Job → Collect each line containing "picture".

Recorded information →
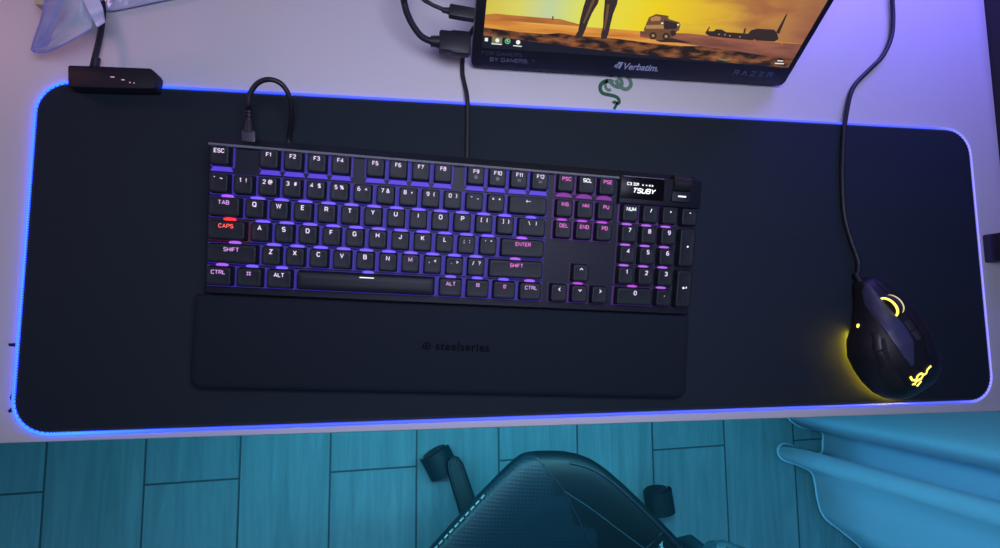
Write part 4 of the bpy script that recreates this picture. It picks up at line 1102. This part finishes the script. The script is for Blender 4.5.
def seam(name, pl, r, m, z=0):
    bm = bmesh.new()
    P = spline([(p.x, p.y, 0) for p in pl], 6)
    tube(bm, [Vector((p.x, p.y, seat_h(p.x, p.y) + z)) - co for p in P], r, 6)
    return obj(name, bm, m, ch)
M_seam = mat('seam_thread', (.004, .012, .022, 1), .6)
M_pipe = mat('chair_piping', (.030, .12, .16, 1), .35)
seam('seam', sm, .0013, M_seam)
seam('seam', pz([(563, 490), (590, 508), (618, 529), (645, 549)], SZ), .0009, mat('seam_thread_pale', (.012, .05, .07, 1), .5))
bm = bmesh.new()
tube(bm, [(cen + (p - cen) * .955) + Vector((0, 0, SZ + .002)) - co for p in outs[28:64]], .0022, 8)
obj('piping', bm, M_seam, ch)
bm = bmesh.new()
i0 = 0
for k in range(14):
    a_ = at(500 - k * 5.2 - 2, 474 + k * 5.6, SZ - .012); b_ = at(500 - k * 5.2 - 5.2, 474 + k * 5.6 + 3.4, SZ - .012)
    c0 = Vector((a_.x, a_.y, 0)); c1 = Vector((b_.x, b_.y, 0))
    for c_ in (c0, c1):
        pass
    c0 = cen + (c0 - cen) * .992; c1 = cen + (c1 - cen) * .992
    if k > 2: tube(bm, [Vector((c0.x, c0.y, SZ + .0)) - co, Vector((c1.x, c1.y, SZ + .0)) - co], .0013, 6)
obj('edge_stitching', bm, mat('pale_thread', (.20, .26, .25, 1), .4), ch)
# embroidered patch on the bolster
bm = bmesh.new()
e0 = at(659, 541, SZ + .01)
for q in ([(645, 548), (661, 532), (678, 549)],): 
    tube(bm, [Vector((p.x, p.y, seat_h(p.x, p.y) + .001)) - co for p in pz(q, SZ)], .0012, 6)
for q in ([(658, 544), (660.5, 540), (660, 546)], [(657, 548), (662, 546)]):
    tube(bm, [Vector((p.x, p.y, seat_h(p.x, p.y) + .001)) - co for p in pz(q, SZ)], .0012, 6, mi=1)
obj('embroidery', bm, [M_seam, mat('embroidery_thread', (.2, .32, .34, 1), .5)], ch)
# mechanism, column, base
M_cb = mat('chair_base_plastic', (.006, .030, .042, 1), .55, spec=.3)
bm = bmesh.new(); box(bm, -.10, .10, -.10, .10, .33, .36, .008); cyl(bm, (0, 0, .32), (0, 0, 1), .035, .06, 20, .004)
obj('seat_plate', bm, M_cb, ch)
bm = bmesh.new(); cyl(bm, (0, 0, .21), (0, 0, 1), .025, .24, 24, .002); cyl(bm, (0, 0, .12), (0, 0, 1), .034, .10, 24, .004)
obj('gas_lift', bm, M_cb, ch)
for k in range(5):
    an = math.radians(108 - 72 * k); d = Vector((math.cos(an), math.sin(an), 0)); sd = Vector((-d.y, d.x, 0))
    LL = []
    for r, w, z0, z1 in ((.02, .032, .075, .125), (.12, .024, .078, .118), (.24, .022, .074, .102), (.355, .020, .068, .088), (.375, .012, .070, .084)):
        c = d * r; LL.append([c + sd * w + Vector((0, 0, z0)), c + sd * w * .7 + Vector((0, 0, z1)), c - sd * w * .7 + Vector((0, 0, z1)), c - sd * w + Vector((0, 0, z0))])
    bm = bmesh.new(); rings(bm, LL); bmesh.ops.bevel(bm, geom=bm.edges[:], offset=.003, segments=2, affect='EDGES')
    lg = obj('base_leg', bm, M_cb, ch)
    # twin-wheel caster swivelled outward
    sw = {0: math.radians(208), 1: math.radians(8)}.get(k, an + .3)
    c = d * .370 + Vector((math.cos(sw), math.sin(sw), 0)) * (.068 if k == 1 else .030); ax = Vector((-math.sin(sw), math.cos(sw), 0))
    bm = bmesh.new()
    for s in (-1, 1): cyl(bm, c + ax * s * .017 + Vector((0, 0, .031)), ax, .030, .020, 28, .005)
    cyl(bm, c + Vector((0, 0, .031)), ax, .010, .056, 14)
    cw = obj('caster', bm, mat('caster_rubber', (.008, .022, .035, 1), .55), ch)
    bm = bmesh.new()
    fw = Vector((math.cos(sw), math.sin(sw), 0)); LLh = []
    for a in range(9):
        t_ = math.radians(-10 + a * 22); rr_ = .034
        p_ = c + fw * (rr_ * math.cos(t_)) + Vector((0, 0, .034 + rr_ * math.sin(t_)))
        LLh.append([p_ - ax * .026, p_ + ax * .026, p_ + ax * .026 - Vector((0, 0, .003)) * 1 - fw * .002, p_ - ax * .026 - Vector((0, 0, .003)) - fw * .002])
    rings(bm, LLh); obj('hood', bm, M_cb, cw)
# armrest on the right side and the left one
sd_r = Vector((.733, -.680, 0)); nr = Vector((.680, .733, 0))
pa = at(712, 552, -.11); pa = Vector((pa.x, pa.y, 0))
for which in (0, 1):
    base_ = pa if which == 0 else pa - nr * .56
    bm = bmesh.new()
    LL = []
    for s, w, dz in ((.0, .012, -.010), (.006, .020, -.002), (.03, .030, 0), (.12, .036, 0), (.22, .036, 0), (.26, .028, -.003), (.268, .018, -.01)):
        c = base_ + sd_r * s; LL.append([c + nr * w * math.cos(a) + Vector((0, 0, -.112 + dz * .5 + .012 * math.sin(a) * (1 if abs(math.sin(a)) < .99 else .9))) - co for a in [2 * PI * i / 16 for i in range(16)]])
    rings(bm, LL); obj('armrest_pad', bm, M_cb if which == 0 else M_cb, ch)
    bm = bmesh.new(); c = base_ + sd_r * .14
    c2 = c + nr * (-.09 if which == 0 else .09)
    tube(bm, [Vector((c.x, c.y, -.12)) - co, Vector((c.x, c.y, -.36)) - co, Vector((c.x * .7 + c2.x * .3, c.y * .7 + c2.y * .3, -.395)) - co, Vector((c2.x, c2.y, -.398)) - co], .013, 14)
    obj('armrest_post', bm, M_cb, ch)
# backrest at the far side of the seat (below the picture's edge)
fwd = Vector((-.60, .80, 0)); rgt = Vector((.80, .60, 0))
bc = Vector((.30, -.86, 0))
bm = bmesh.new(); LL = []
for zz__, w, th, lean in ((-.30, .20, .05, 0), (-.20, .25, .06, .01), (0, .26, .055, .035), (.2, .27, .05, .07), (.34, .24, .05, .10), (.42, .15, .045, .12), (.47, .10, .035, .13)):
    c = bc - fwd * lean; LL.append([c + rgt * w * math.cos(a) * (abs(math.cos(a)) ** -.3 if abs(math.cos(a)) > .01 else 0) + fwd * th * math.sin(a) + Vector((0, 0, zz__)) - co for a in [2 * PI * (i + .5) / 24 for i in range(24)]])
rings(bm, LL); obj('backrest', bm, M_lea, ch, angle=60)

# ------------------------------------------------------------------ CURTAIN
cur = tag(empty('curtain', (.9, -.6, -.735)), 'light blue curtain with soft folds hanging at the right over the floor', 'curtain')
hem = [(1.02, -.10), (.98, -.17), (.90, -.225), (.80, -.265), (.765, -.295), (.80, -.325), (.855, -.338), (.858, -.365), (.850, -.392), (.805, -.382), (.752, -.365), (.734, -.378), (.744, -.400), (.79, -.418), (.822, -.436), (.830, -.465), (.835, -.505), (.850, -.545), (.90, -.585), (.95, -.63), (.97, -.69), (.92, -.74), (.88, -.79), (.92, -.85), (.98, -.92), (.93, -1.0), (.90, -1.06), (.97, -1.13), (1.0, -1.2), (.93, -1.28), (.95, -1.36), (1.02, -1.42)]
hs = spline([(a, b, 0) for a, b in hem], 6)
bm = bmesh.new(); g = []
NZ = 16
for j in range(NZ + 1):
    v = j / NZ; zq = -.735 + 2.3 * v
    row = []
    for i, p in enumerate(hs):
        # folds relax towards the rail
        k_ = 1 - .35 * v
        x = 1.0 + (p.x - 1.0) * k_ + .006 * math.sin(i * .35 + v * 5) * v + .00
        y = p.y + .05 * v * (p.y + .75) * 0 + .07 * v
        row.append(bm.verts.new((x - .9, y + .6, zq + .735 + .0)))
    g.append(row)
for r0, r1 in zip(g, g[1:]):
    for i in range(len(hs) - 1): bm.faces.new((r0[i], r0[i + 1], r1[i + 1], r1[i]))
M_cur = mat('curtain_fabric', (.30, .56, .78, 1), .8, noise=.03, nscale=200, sheen=.2)
o = obj('fabric', bm, M_cur, cur, angle=80, recalc=False)
s = o.modifiers.new('thickness', 'SOLIDIFY'); s.thickness = .0015
bm = bmesh.new(); tube(bm, [Vector((p.x - .9, p.y + .6, .004)) for p in hs], .0028, 6)
obj('hem', bm, mat('curtain_hem', (.36, .66, .85, 1), .8), cur)
bm = bmesh.new(); tube(bm, [(.10, .56, 2.31), (.10, -.84, 2.31)], .012, 14)
obj('rail', bm, M_metal, cur)

# ------------------------------------------------------------------ LIGHT
def area(name, loc, look, size, sizey, col, power, spread=180):
    l = bpy.data.lights.new(name, 'AREA'); l.shape = 'RECTANGLE'; l.size = size; l.size_y = sizey; l.color = col; l.energy = power
    l.spread = math.radians(spread)
    o = bpy.data.objects.new(name, l); COL.objects.link(o); o.location = loc
    o.rotation_euler = (Vector(look) - Vector(loc)).to_track_quat('-Z', 'Y').to_euler()
    return o
area('ceiling_lamp', (-.06, .05, .66), (-.05, .0, 0), .36, .28, (.75, .74, 1.0), 2.1, 140)
area('violet_led_bar', (.42, .46, .17), (.39, .2, 0), .24, .04, (.20, .14, 1.0), 1.5)
area('pink_lamp', (-.95, .42, .35), (-.56, .22, 0), .12, .12, (1.0, .42, .55), .8)
area('cyan_floor_fill', (-.05, -.135, -.035), (-.0, -.62, -.75), .95, .03, (.13, .60, .80), 7)  # added cyan fill under the desk edge, tints floor, chair and curtain
area('cyan_front_fill', (.25, -1.7, -.2), (.25, -.45, -.75), 1.0, .3, (.13, .60, .80), 7.5)  # unseen cyan fill added low in front of the desk
w = bpy.data.worlds.new('world'); S.world = w; w.use_nodes = True
w.node_tree.nodes['Background'].inputs[0].default_value = (.20, .28, .55, 1); w.node_tree.nodes['Background'].inputs[1].default_value = .16
vs_ = S.view_settings; vs_.view_transform = 'Standard'; vs_.look = 'None'; vs_.gamma = 1; vs_.use_curve_mapping = False; vs_.exposure = 0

Reply to the exercise →
Write part 4 of the bpy script that recreates this picture. It picks up at line 1102. This part finishes the script. The script is for Blender 4.5.
# backrest at the far side of the seat (below the picture's edge)